Mindestens so viel zu reden wie das Meistergoal von McCarthy gab am Tag nach dem Titelgewinn ein Foto von Seger nach der Meisterfeier. Samt Pokal trat der Kult-Verteidiger in einem Zürcher Tram die Heimreise an. Weil ein anderer Passagier die Szene fotografisch festhielt und es einer Zeitung zukommen liess, verbreitete sich die Geschichte in Windeseile. Später schalteten die Zürcher Verkehrsbetriebe sogar eine Werbekampagne mit dem meisterlichen Seger-Bild.
Premiere, Rekorde – aber kein Trauma
Das erste und bislang einzige Finalduell zwischen dem SCB und ZSC seit Einführung der Playoffs in der Saison 1985/86 war eines für die Geschichtsbücher. Erstmals zogen zwei Teams in den Final ein, die zuvor zwei Playoff-Serien ohne Heimvorteil gewonnen hatten. Bern schloss die Qualifikation auf Platz 5, der ZSC auf Platz 7 ab.

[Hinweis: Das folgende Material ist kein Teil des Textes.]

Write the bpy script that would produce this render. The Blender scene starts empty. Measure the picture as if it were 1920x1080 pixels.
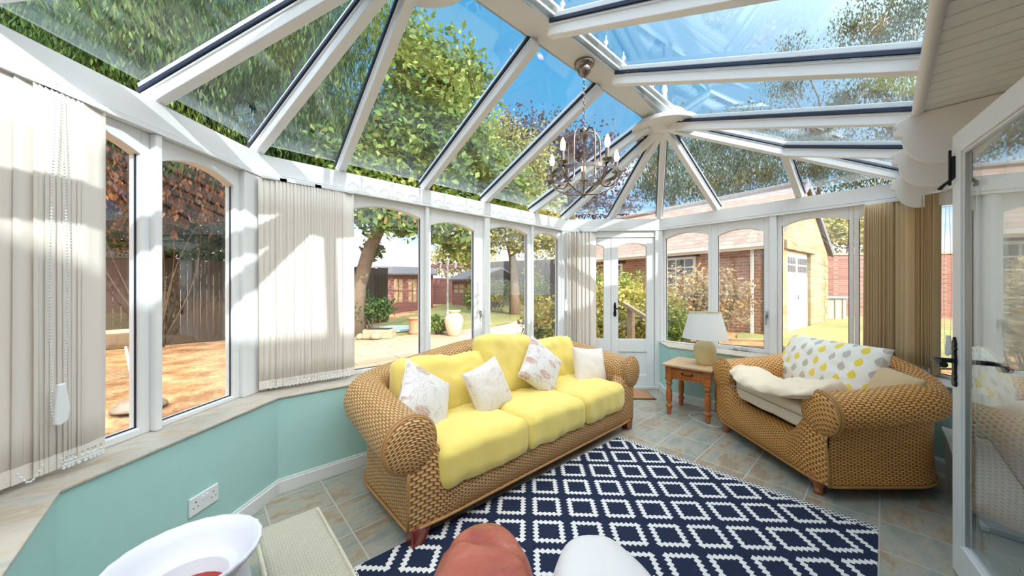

Logisch, dass das Duell der beiden grössten Eishockey-Organisationen der Schweiz auch die Massen anzog. Die PostFinance-Arena in Bern wie auch das Hallenstadion in Zürich waren stets ausverkauft. Insgesamt 102'124 Fans verfolgten die sieben Finalspiele – was bis heute ein Zuschauerrekord für eine Playoff-Finalserie bedeutet.
Für eine unrühmliche Geschichte war Berns damaliger Abwehrhaudegen Johann Morant besorgt. Der Franzose mit Schweizer Lizenz, der bereits in der Saisonvorbereitung Mathias Seger mit einem wuchtigen Schlag ins Gesicht das Jochbein gebrochen hatte, wurde für eine Prügelattacke gegen Cyrill Bühler und ein Umstossen eines Linienrichters in Spiel 3 für 14 Spiele gesperrt. Auch dies war ein Rekord auf NLA-Niveau.
Der Schock beim Berner Team und Anhang sass tief nach der verlorenen Finalissima. Doch er löste kein Trauma aus. Elf der nächsten zwölf Playoff-Serien entschied der SCB für sich. Bis 2019 wurde er viermal Meister, zweimal im eigenen Stadion.
Hartley, in der Branche als «harter Hund» bekannt, zog es nach nur einer Saison bei den Zürchern zurück nach Nordamerika. In der NHL konnte der frühere Stanley-Cup-Sieger (2001 mit Colorado) allerdings nicht an die Erfolge früherer Tage anknüpfen.